Effect of conversion.
(1) An organization that has been converted pursuant to this article is for all purposes the same entity that existed before the conversion.
(2) When a conversion takes effect:
(a) The title to all real estate and other property owned by the converting organization remains vested in the converted organization without reversion or impairment;
(b) All debts, liabilities, and other obligations of the converting organization continue as obligations of the converted organization;
(c) An action or proceeding pending by or against the converting organization may be continued as if the conversion had not occurred;
(d) Except as prohibited by other law, all of the rights, privileges, immunities, powers, and purposes of the converting organization remain vested in the converted organization;
(e) Except as otherwise provided in the plan of conversion, the terms and conditions of the plan of conversion take effect; and
(f) Except as otherwise agreed, the conversion does not dissolve a converting limited partnership for the purposes of article 8 of this chapter.

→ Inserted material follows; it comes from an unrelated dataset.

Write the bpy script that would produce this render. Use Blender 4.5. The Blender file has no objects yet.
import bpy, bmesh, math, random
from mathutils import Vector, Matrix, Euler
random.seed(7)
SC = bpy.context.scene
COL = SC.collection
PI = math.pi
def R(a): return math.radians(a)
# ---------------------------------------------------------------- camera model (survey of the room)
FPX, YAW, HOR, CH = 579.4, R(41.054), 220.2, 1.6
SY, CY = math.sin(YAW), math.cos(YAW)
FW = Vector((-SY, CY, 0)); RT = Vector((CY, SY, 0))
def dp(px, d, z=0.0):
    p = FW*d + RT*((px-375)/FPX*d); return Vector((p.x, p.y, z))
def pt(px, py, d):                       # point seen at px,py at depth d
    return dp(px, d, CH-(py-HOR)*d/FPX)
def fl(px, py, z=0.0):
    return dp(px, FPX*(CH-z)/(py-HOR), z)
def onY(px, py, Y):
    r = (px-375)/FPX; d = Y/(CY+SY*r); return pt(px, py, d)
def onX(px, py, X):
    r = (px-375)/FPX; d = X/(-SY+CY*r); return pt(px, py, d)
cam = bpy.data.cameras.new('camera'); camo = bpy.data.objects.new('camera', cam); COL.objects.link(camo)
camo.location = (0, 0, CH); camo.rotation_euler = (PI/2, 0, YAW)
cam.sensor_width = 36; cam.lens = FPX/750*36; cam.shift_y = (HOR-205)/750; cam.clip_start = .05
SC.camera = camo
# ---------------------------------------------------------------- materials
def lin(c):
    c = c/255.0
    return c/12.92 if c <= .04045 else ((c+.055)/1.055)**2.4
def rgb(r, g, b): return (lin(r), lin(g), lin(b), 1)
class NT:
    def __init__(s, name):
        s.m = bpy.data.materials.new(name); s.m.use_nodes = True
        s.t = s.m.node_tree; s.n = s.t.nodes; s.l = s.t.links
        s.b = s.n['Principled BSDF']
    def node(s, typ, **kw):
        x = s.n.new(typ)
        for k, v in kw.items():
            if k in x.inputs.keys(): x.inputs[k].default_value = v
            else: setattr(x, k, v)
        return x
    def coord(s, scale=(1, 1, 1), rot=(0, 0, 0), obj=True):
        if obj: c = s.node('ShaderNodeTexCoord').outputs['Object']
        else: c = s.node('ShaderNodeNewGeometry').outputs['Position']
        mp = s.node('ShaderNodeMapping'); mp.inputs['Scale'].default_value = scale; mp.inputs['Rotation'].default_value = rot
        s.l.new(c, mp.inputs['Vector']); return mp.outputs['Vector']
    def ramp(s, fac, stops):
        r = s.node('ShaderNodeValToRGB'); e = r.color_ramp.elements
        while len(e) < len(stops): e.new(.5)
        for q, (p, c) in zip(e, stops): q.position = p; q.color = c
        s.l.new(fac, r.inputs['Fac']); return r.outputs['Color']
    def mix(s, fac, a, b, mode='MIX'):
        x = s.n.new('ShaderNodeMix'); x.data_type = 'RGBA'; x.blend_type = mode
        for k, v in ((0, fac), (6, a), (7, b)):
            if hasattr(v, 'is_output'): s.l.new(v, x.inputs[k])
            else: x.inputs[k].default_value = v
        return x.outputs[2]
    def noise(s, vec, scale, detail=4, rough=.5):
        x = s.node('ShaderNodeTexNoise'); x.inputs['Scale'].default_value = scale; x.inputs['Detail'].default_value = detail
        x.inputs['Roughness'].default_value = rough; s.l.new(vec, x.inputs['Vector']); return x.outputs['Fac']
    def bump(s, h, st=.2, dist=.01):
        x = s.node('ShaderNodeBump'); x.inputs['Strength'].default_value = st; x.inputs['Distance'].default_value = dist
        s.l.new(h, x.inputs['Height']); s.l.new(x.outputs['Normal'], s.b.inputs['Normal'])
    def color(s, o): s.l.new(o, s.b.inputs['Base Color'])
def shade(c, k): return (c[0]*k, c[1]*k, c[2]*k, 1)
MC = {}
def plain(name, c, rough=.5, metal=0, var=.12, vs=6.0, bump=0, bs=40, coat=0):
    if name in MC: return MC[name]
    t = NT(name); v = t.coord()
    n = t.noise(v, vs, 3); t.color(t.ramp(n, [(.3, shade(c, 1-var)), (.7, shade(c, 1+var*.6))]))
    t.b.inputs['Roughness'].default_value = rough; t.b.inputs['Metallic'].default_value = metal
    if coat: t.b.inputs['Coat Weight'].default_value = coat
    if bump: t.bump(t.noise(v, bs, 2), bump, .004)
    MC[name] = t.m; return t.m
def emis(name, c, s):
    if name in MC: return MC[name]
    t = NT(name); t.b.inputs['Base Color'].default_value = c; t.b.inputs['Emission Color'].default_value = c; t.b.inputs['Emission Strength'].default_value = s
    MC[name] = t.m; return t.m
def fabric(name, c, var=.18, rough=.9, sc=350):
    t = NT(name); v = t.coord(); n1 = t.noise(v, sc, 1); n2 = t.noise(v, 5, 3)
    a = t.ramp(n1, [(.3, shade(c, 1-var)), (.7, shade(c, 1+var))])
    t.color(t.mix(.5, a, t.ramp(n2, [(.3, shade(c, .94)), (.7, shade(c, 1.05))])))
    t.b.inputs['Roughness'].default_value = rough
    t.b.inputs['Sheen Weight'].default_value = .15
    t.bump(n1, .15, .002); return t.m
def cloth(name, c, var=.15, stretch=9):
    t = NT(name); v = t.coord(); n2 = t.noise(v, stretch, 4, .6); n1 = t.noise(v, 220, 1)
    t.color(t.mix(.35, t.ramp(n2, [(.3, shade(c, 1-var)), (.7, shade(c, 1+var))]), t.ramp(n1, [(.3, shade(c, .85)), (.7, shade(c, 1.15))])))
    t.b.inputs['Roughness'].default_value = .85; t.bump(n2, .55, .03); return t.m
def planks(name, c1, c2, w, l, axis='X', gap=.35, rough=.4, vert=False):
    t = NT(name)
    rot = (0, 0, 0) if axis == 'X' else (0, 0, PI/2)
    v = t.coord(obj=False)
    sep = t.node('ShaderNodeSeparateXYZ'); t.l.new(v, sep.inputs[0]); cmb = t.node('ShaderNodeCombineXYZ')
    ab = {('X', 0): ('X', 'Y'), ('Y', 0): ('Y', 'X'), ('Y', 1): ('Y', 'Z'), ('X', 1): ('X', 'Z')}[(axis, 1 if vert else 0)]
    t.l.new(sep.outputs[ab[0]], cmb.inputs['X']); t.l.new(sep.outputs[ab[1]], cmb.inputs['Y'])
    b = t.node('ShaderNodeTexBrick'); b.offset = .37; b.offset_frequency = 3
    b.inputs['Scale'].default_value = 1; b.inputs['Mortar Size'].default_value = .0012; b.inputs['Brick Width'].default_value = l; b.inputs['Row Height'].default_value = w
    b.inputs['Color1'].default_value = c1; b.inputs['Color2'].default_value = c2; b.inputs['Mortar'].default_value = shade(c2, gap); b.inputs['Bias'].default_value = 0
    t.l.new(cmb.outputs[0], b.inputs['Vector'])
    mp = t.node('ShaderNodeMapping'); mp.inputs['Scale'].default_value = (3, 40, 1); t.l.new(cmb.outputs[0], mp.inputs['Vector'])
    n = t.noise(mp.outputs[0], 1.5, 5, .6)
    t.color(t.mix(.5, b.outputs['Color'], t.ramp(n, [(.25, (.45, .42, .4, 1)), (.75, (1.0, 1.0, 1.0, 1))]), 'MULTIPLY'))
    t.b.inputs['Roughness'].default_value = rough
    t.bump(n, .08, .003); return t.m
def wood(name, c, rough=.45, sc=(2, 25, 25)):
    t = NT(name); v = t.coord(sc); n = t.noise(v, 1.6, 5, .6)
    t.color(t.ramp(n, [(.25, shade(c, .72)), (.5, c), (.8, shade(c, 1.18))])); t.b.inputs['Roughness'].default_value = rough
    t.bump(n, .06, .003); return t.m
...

(3) A converted organization that is a foreign organization consents to the jurisdiction of the courts of this state to enforce any obligation owed by the converting limited partnership, if before the conversion the converting limited partnership was subject to suit in this state on the obligation. A converted organization that is a foreign organization and not registered to transact business in this state may be served with process pursuant to RCW 23.95.450 for purposes of enforcing an obligation under this subsection.
NOTES:
Effective date—Contingent effective date—2015 c 176: See note following RCW 23.95.100.